Just one case in point: Isa 43:16-21. Both the theological argument and the literary form never cease to excite. The argument, as I read it, goes like this, with God speaking to Israel: “Remember the exodus? Good! Now forget it, because I am going to do an entirely new thing.” Then Israel seems to ask in amazement, “Oh, entirely new? What will it look like?” to which God replies in effect, “Well, remember the exodus?” The old was a dry way in the sea, the new will be a wet way in the desert. Total surprise, yet not unrecognizable. Exodus (that is, liberating the oppressed) is what God is about.

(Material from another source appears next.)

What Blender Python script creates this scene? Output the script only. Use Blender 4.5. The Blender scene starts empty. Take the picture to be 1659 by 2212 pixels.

In other words, there are no “good old days” in God’s history with the world. Israel’s outlook is always directed forward by God — not, to be sure, to some distant future “over the rainbow” but to God’s tomorrow and ours, which will always come with surprise but always with that hint of deja vu, that, although this is entirely new territory, we can sense we’ve been there before.

Notes:

1Dietrich Bonhoeffer, Worldly Preaching: Lectures on Homiletics, rev. ed., ed. and trans. Clyde E. Fant (New York: Crossroad, 1991) 149. Hereafter, WP.

2 Dietrich Bonhoeffer, Life Together, in Bonhoeffer, Life Together; Prayerbook of the Bible (Minneapolis: Fortress, 2005) 60.

3Gerhard von Rad, “Ancient Word and Living Word,” Interpretation 15 (1961) 11.

4C. S. Lewis, Introduction to St. Athanasius on the Incarnation (London: A. R. Mowbray & Co., 1944) 8.

5Gerhard von Rad, “About Exegesis and Preaching,” in Biblical Interpretations in Preaching, trans. John E. Steely (Nashville: Abingdon, 1977) 14.